Source excerpt
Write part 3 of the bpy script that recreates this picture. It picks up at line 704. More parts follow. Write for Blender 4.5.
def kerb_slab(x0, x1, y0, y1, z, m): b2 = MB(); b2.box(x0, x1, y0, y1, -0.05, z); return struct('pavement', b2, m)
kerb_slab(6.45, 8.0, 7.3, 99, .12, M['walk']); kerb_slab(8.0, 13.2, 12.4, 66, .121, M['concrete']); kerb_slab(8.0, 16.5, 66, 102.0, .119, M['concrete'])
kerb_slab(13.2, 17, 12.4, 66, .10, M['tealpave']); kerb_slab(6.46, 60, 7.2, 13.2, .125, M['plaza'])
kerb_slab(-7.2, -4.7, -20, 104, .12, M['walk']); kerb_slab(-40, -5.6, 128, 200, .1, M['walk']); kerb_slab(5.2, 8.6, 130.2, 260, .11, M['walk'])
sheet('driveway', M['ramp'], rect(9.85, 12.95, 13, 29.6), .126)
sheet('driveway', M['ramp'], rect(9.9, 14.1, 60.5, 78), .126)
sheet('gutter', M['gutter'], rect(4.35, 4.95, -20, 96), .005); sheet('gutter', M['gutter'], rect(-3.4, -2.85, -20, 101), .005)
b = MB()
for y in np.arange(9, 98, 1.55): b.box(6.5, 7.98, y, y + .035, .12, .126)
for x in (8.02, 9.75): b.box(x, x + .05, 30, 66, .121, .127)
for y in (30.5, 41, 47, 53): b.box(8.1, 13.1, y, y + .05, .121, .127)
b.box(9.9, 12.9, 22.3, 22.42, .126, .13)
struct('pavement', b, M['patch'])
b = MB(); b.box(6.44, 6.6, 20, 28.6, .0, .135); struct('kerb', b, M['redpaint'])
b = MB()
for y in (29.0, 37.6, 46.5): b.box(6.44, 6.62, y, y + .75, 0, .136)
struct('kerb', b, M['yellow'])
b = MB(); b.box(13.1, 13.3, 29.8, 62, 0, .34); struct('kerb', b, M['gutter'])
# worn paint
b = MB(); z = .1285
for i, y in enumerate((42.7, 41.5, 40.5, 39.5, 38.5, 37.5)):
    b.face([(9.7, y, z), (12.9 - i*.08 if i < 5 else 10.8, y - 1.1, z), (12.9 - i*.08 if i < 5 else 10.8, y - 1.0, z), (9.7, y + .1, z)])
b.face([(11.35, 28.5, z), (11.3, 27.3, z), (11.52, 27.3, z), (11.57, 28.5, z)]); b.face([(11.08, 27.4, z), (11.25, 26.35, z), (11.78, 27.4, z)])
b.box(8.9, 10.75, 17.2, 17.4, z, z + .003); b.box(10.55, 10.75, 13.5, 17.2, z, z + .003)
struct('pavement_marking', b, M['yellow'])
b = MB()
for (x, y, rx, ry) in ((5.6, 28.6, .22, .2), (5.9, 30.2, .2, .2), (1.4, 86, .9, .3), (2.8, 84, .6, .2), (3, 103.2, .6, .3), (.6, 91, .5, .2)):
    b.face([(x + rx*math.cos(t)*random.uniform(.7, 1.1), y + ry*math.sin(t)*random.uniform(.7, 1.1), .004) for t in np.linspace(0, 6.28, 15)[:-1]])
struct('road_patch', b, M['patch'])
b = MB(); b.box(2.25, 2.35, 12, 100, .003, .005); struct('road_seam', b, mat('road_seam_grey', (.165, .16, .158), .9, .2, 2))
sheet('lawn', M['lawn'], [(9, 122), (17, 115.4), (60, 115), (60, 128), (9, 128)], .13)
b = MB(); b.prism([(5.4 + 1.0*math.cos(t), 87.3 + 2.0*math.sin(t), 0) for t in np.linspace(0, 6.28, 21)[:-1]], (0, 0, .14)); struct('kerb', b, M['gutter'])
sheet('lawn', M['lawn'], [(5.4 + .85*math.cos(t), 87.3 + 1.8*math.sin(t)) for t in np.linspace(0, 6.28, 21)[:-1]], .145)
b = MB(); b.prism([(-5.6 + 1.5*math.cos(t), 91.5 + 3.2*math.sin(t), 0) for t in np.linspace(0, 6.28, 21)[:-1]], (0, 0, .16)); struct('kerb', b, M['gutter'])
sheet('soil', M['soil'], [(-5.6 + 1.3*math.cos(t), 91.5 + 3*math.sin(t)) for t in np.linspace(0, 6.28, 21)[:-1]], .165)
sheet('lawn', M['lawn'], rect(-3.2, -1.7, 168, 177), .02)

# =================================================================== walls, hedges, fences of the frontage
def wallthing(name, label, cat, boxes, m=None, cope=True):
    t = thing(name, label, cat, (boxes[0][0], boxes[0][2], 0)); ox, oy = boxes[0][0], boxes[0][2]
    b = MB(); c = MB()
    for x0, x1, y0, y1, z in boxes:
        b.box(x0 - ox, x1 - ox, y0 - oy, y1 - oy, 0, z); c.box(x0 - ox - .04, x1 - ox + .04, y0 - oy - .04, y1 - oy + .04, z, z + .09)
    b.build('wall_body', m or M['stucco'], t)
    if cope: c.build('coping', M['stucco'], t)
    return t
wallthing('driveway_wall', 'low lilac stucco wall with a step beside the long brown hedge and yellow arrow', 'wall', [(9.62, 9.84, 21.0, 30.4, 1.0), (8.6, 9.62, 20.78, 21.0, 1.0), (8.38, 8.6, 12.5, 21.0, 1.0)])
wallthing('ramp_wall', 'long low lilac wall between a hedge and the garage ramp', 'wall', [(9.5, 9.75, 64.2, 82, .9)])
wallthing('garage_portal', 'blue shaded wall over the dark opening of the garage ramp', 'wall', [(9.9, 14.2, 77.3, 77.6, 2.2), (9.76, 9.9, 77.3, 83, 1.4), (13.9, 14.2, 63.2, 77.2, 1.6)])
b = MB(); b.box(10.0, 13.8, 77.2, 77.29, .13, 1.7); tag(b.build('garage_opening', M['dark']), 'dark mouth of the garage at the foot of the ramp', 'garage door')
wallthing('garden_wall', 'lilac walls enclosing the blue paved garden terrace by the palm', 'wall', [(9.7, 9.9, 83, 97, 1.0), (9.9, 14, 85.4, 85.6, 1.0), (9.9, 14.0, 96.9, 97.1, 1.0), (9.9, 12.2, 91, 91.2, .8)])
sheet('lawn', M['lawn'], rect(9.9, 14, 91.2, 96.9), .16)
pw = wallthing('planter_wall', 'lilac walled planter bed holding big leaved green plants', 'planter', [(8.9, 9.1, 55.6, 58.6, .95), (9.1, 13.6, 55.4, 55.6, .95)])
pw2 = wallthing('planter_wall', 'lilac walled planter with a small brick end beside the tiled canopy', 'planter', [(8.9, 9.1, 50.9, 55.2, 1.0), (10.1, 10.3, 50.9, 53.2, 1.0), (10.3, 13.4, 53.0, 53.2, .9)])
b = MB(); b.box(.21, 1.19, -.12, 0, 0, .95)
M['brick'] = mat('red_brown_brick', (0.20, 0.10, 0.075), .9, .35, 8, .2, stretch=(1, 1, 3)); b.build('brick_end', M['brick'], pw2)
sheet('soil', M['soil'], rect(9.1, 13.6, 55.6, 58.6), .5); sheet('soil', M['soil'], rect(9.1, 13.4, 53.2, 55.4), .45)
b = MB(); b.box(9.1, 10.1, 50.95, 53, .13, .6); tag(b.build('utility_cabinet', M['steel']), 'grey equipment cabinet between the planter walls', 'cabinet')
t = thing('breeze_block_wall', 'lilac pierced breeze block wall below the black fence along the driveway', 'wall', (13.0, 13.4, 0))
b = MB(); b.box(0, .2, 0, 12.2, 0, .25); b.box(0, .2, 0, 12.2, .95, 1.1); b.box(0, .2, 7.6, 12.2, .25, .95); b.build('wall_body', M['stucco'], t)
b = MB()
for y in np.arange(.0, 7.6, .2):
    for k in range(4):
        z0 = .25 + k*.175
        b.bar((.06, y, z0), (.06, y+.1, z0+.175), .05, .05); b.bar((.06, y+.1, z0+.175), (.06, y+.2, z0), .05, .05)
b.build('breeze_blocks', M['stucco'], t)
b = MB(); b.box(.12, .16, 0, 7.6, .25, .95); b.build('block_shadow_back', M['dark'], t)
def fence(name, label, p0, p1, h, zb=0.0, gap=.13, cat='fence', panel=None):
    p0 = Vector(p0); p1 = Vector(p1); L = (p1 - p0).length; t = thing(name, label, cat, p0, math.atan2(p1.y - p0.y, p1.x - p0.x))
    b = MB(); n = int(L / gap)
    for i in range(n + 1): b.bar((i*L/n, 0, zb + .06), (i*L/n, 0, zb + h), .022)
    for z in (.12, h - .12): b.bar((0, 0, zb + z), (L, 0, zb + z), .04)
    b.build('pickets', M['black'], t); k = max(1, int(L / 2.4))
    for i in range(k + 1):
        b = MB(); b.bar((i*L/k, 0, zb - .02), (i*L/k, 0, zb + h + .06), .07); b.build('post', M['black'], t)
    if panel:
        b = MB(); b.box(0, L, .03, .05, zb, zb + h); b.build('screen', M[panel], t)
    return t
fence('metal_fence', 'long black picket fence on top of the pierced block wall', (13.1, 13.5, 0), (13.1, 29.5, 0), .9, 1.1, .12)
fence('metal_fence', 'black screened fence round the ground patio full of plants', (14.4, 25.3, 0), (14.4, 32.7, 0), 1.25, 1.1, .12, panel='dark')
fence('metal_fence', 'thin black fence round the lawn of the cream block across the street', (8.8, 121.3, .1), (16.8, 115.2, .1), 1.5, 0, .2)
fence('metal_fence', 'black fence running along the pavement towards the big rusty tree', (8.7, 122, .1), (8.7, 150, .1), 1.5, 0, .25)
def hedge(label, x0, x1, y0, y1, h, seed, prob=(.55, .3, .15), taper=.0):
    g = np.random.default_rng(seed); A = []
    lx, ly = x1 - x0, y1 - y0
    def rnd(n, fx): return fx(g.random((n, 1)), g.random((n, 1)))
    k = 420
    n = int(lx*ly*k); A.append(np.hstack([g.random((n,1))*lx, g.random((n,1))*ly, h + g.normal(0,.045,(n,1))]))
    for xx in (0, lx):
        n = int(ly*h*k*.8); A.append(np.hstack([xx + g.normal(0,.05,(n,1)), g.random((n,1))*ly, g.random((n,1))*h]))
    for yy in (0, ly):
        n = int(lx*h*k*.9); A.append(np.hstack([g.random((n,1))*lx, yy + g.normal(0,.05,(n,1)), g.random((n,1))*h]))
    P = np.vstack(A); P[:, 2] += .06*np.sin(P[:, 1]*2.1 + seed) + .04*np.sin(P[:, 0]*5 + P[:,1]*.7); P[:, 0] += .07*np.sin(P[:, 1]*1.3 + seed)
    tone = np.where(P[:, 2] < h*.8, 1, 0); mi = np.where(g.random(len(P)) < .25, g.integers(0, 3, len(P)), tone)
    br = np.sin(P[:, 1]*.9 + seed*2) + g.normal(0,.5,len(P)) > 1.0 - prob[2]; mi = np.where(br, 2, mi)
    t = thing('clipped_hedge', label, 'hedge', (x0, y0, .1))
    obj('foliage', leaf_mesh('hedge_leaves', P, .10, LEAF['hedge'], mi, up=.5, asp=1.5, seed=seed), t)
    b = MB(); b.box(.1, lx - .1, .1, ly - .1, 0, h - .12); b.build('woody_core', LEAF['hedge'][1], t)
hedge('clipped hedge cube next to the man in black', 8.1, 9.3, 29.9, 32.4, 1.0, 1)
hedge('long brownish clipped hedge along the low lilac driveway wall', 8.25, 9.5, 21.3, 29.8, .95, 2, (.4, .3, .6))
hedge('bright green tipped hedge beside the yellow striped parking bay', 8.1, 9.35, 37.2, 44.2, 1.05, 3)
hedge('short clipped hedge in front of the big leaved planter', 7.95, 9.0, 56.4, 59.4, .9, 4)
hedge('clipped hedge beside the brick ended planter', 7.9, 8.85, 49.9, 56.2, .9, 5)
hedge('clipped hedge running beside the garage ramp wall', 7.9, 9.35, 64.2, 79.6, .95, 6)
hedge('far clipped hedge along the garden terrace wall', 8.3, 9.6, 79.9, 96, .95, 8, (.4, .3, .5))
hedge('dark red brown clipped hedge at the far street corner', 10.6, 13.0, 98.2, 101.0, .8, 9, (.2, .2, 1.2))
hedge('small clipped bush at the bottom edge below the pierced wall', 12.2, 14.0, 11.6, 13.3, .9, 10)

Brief
State how many lines of the data include the word "running", with nothing else.

In response
2